Permanent fund warned of lower earnings

Trustees ponder changes, but get warning about increasing risk

This year’s permanent fund dividend will be smaller than last year’s, and market projections for the next several years aren’t looking good for a big rebound, the Alaska Permanent Fund Board of Trustees heard Thursday.


Future earnings may be so low, investment adviser Michael O’Leary said, the board will have to guard against the temptation to get into too-risky investments to boost earnings.

The biggest earnings obstacle to overcome, according to O’Leary and Greg Allen, both with the advisory firm Callan Associates, is low interest rates and the resulting low bond yields.

The permanent fund has about 30 percent of its holdings in fixed-income assets, or bonds, and Callan and others are projecting extremely low profits from fixed income for up to 10 years.

Those returns might be about 3.25 percent, Allen said, and will bring down total fund earnings for large pension funds, endowments and the Alaska Permanent Fund.

“That’s a tough message to go out and tell people,” Allen said.

That means pension funds, endowments and other big investors will find it difficult to meet their expected returns, unless stocks produce stellar returns, he said.

And U.S. stocks are considered to be relatively fairly priced, with little room for standout gains, he said.

“They want to hear that they’re going to get 8 percent or 8.5 percent,” he said.

The only markets that are predicted to make that level of return are the more risky private equity and emerging markets.

“And nobody is going tohave 100 percent of a portfolio made up of emerging markets and private equity,” he said.

The permanent fund expects to earn a return of 5 percent above inflation, said Executive Director Michael Burns.

It will use the information from the Callan presentation when it makes its investment allocation decision for the next fiscal year in May, he said.

Alaska’s other big fund, the Alaska Retirement Management Board’s trust fund, assumes it will earn 8 percent on its savings when it calculates how much must be contributed each year to meet pension obligations.

Its assumptions include inflation, meaning the real return expectation is closer to the 5 percent the permanent fund is expecting.

Some think that amount is too much to expect. Allen said Ohio recently dropped its earnings expectations from 8 percent to 7.25 percent.

That resulted in “painful” contribution increases, Allen said.

One way to avoid that is to make higher yielding investments, but that comes at a cost, Allen said.

“Getting a 5 percent (real) return is going to require people to take more risk thatnthey’re used to,” he said.

That’s something that some individuals are already doing, said Bill Moran, chairman of the board of trustees and president of Ketchikan-based First Bank.

“That’s something that we’re already seeing at the bank level,” Moran said.

“After three years of getting zero on their savings accounts, people are getting impatient,” he said.

Callan representatives suggested that the permanent fund could lower its earnings expectations, as it doesn’t have the same kind of payment obligations as the retirement funds.

PFDs are based on a formula that looks at an average of the previous five years’ profits.

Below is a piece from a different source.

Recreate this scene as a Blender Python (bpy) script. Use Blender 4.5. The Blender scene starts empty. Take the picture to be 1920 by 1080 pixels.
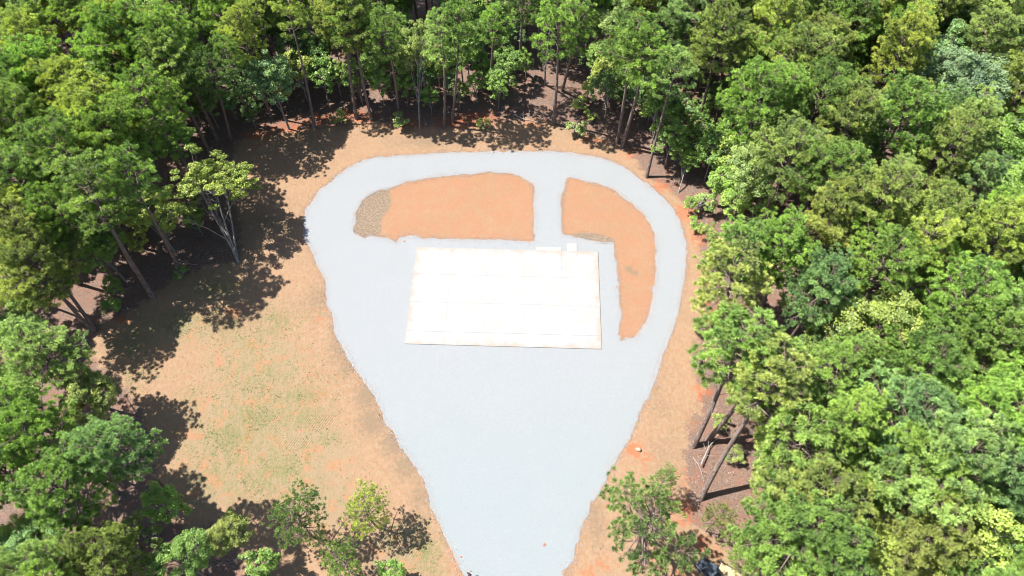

“I’m not sure there’s a real strong reason why your hurdle rate needs to be that high,” Allen said.

O’Leary called 5 percent a reasonable return expectation over the very long term.

“Historically that has been achieved, but there have been periods of a decade or more when it hasn’t been achieved,” he said.

Idaho’s retirement fund manager Robert Maynard serves as an adviser to Alaska’s funds, and told the trustees Thursday his state had reduced its earnings expectation to 7.25 percent.

O’Leary called that “clearly at the low end of the public fund arena,” though he noted there were a few below even that.

In other business, the trustees reviewed Burns’ job performance and gave him a 5 percent raise, retroactive to last July 1.